What have I accomplished in my life? What do I amount to? My most significant accomplishments are in the martial arts. I have achieved a level that is rare. I'm a master of three systems. Two of those systems are arts that I created or modified from existing arts. Tai chi is the first art I mastered. Second came Evolutionary jeet kune do. And third came aikido. All of the arts I now practice are my own. My style of tai chi is called the Five Element style. My style of jeet kune do is called dao nei chuan. And my style of aikido is called The Method. All of the styles I created are superior to their original versions.
My other contribution to the world is my writing. I think I am a competent writer, but not an outstanding one. My writing is unique because of my unique perspective, and not because of my skill. As of this date (April 11, 2009) I have written three novels, three novellas, and around thirty short stories. I think I have the potential to be a much better writer, so long as I have the time to develop the skills".

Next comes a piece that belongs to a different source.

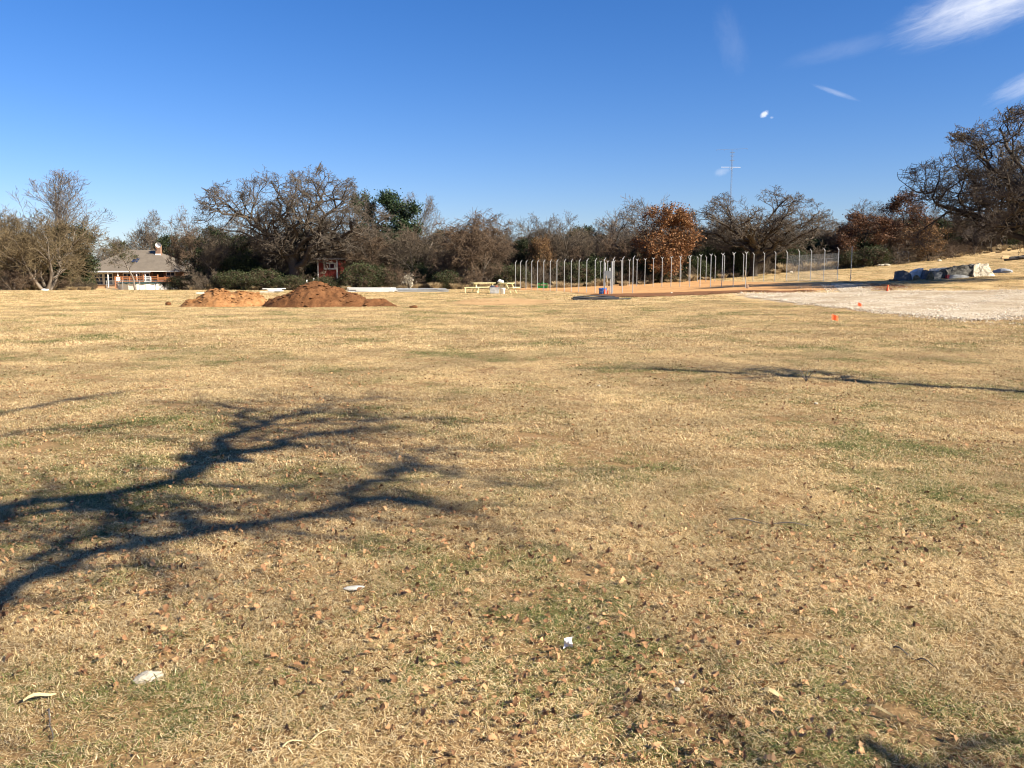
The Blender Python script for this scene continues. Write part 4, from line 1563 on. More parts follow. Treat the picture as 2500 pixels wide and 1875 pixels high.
def shovel(name, loc, top, label):
    root = empty(name, loc)
    top = Vector(top)
    MB().tube([top * 0.18, top], 0.018, 7).build('shaft', wood, root)
    vs = []
    d = top.normalized()
    s = d.cross(Vector((0, 1, 0))).normalized()
    n_ = d.cross(s)
    prof = [(0.0, 0.03), (0.08, 0.10), (0.26, 0.115), (0.33, 0.03)]
    for t, w in prof:
        for sg in (-1, 0, 1):
            vs.append(top * 0.2 - d * (t - 0.03) * 0.8 + s * w * sg + n_ * (0.02 if sg == 0 else 0.0))
    MB().add(vs, [(i * 3 + j, i * 3 + j + 1, i * 3 + j + 4, i * 3 + j + 3) for i in range(3) for j in range(2)]).build('blade', mat_plain('rusty_steel', (0.22, 0.13, 0.08), 0.7, 0.2, 12), root)
    tag(root, label, 'shovel')


shovel('shovel', onground(1487, 56.9), (-0.17, 0.25, 1.25), 'wooden shovel leaning below the electrical box')
shovel('shovel', onground(1826, 56.6), (-0.16, 0.3, 1.25), 'wooden shovel leaning on the nearest post with V arms')

# ------------------------------------------------------------------ black pipes, white boards, grey poles
black_pl = mat_plain('black_pipe', (0.016, 0.018, 0.022), 0.5, 0.2, 5, 0.0, 0.0, 0.25)
g = np.random.default_rng(33)
pA, pB = G(1392, 733), G(1515, 731)
for k in range(22):
    lay = 0 if k < 12 else (1 if k < 19 else 2)
    a = pA.lerp(pB, 0.03 + 0.16 * g.random())
    b_ = pA.lerp(pB, 0.80 + 0.22 * g.random())
    if k in (0, 1):
        b_ = pA.lerp(pB, 1.18)
    off = (k - 6) * 0.085 if lay == 0 else ((k - 15.5) * 0.09 if lay == 1 else (k - 20) * 0.09)
    a = a + Vector((0, off + g.normal() * 0.05, 0))
    b_ = b_ + Vector((0, off + g.normal() * 0.09, 0))
    z = 0.035 + lay * 0.06
    pts = []
    for t in np.linspace(0, 1, 9):
        q_ = a.lerp(b_, t)
        pts.append(Vector((q_.x, q_.y + 0.06 * math.sin(t * 5 + k), tz(q_.x, q_.y) + z + 0.03 * math.sin(t * 3.1) * (lay + 0.5))))
    o = MB().tube([p_ - pts[0] for p_ in pts], 0.032, 7, False).build('black_pipe', black_pl, None, pts[0], True)
    tag(o, 'black plastic pipe in the pile on the grass before the fence', 'pipe', 'black pipes in the pile')

white_b = mat_plain('white_paint', (0.60, 0.60, 0.57), 0.45, 0.05, 4)
grey_p = mat_plain('grey_pole', (0.42, 0.44, 0.45), 0.5, 0.15, 6, 0.3)


def stick_pile(name, pxa, pxb, Y, n, layers, sec, mat, label, cat, group, seed, jit=0.2, rz=0.0, lenj=0.1):
    g = np.random.default_rng(seed)
    a, b_ = onground(pxa, Y), onground(pxb, Y)
    per = max(1, int(math.ceil(n / layers)))
    L = (b_ - a).length
    for k in range(n):
        lay, col = k // per, k % per
        x = (a.x + b_.x) / 2 + g.normal() * jit
        y = Y + (col - per / 2) * sec[0] * 1.25 + g.normal() * 0.02
        z = tz(x, y) + 0.02 + sec[1] * (lay + 0.5) + 0.01 * lay
        ll = L * (1 - lenj * g.random())
        m_ = MB()
        if mat is grey_p:
            m_.tube([(-ll / 2, 0, 0), (ll / 2, 0, 0)], sec[1] / 2, 7)
        else:
            m_.box((0, 0, 0), (ll, sec[0], sec[1]))
        o = m_.build(name, mat, None, (x, y, z))
        o.rotation_euler = (0, g.normal() * 0.006, rz + g.normal() * 0.025)
        tag(o, label, cat, group)


stick_pile('white_board', 852, 962, 63, 12, 4, (0.24, 0.07), white_b, 'long white board in the stack right of the large mound', 'board', 'white boards in the right stack', 4)
stick_pile('grey_pole', 960, 1085, 64.5, 15, 3, (0.09, 0.08), grey_p, 'grey metal pole in the bundle right of the white boards', 'pole', 'grey poles in the bundle', 6, 0.25)
stick_pile('white_board', 650, 688, 62, 8, 4, (0.2, 0.065), white_b, 'white board in the stack seen between the two mounds', 'board', 'white boards between the mounds', 8, 0.25, 0.12, 0.35)
o = MB().box((0, 0, 0), (0.75, 0.14, 0.10)).build('white_board', white_b, None, onground(492, 58.5) + Vector((0, 0, 0.07)))
tag(o, 'single short white board left behind the orange mound', 'board')

# ------------------------------------------------------------------ yellow picnic tables and clutter
yellow = mat_plain('yellow_paint', (0.74, 0.67, 0.36), 0.55, 0.08, 6)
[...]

Davin contributed so much more than this to others in prison, to his family and to his friends. He always listened, he had a wonderful sense of humor, and he never gave up. He always asked how you were and what you were doing before he would talk about himself. He loved his father, his mother, his brother, and I and his best friend outside of the prison walls, David. I think we always felt that love over the years even when we were separated from him by prison walls. There were no walls around his heart.
Love you Davin
My time with Davin
I met Davin for the first time in 1988. He spoke to college students at SWOSU in Oklahoma, along with 2 other men, about recidivism. One of the pictures on here remind me of Davin's posture, dress and look that day. He is sitting on a table in a t-shirt and jeans. The three men were excellent speakers, but Davin was easiest to talk to. He made you think and explained things so that we could all understand it. I then began to go to the Granite Reformatory weekly with the college to the "Lifers" ,meeting. This meeting involved 50 or more men that were in prison for life, thus the term, Lifer. I remember Davin watching out for all of us when we walked through the yard and while we were locked in the room with all the men. He was completely aware of his surroundings and knew each man. Davin and I began our letter writing and through that he became a part of my life. He was so talented in many ways. I was always amazed that he could survive in such a horrible circumstance. I would go to visit him at Lexington, Oklahoma and found that even the visitors were not treated very well. He made the very best of a awful situation. I think Davin was God's tool for others in prison to see that a person can flourish even when given very little, when hope seems far away, and even when your life is at stake each day. He gave others hope in their own lives. I am sure that others in prison with him grew personally just from knowing Davin. He definately touched those of us outside of those prison walls too. His strength and will power to better himself was truly inspiring. We wrote many letters and through them, I was able to grow, learn and make it through some difficult life times. And Davin was there to help me along the way. He was always postive and encouraging. I will miss him. No one can replace him. But I am a better person to have known him and loved him.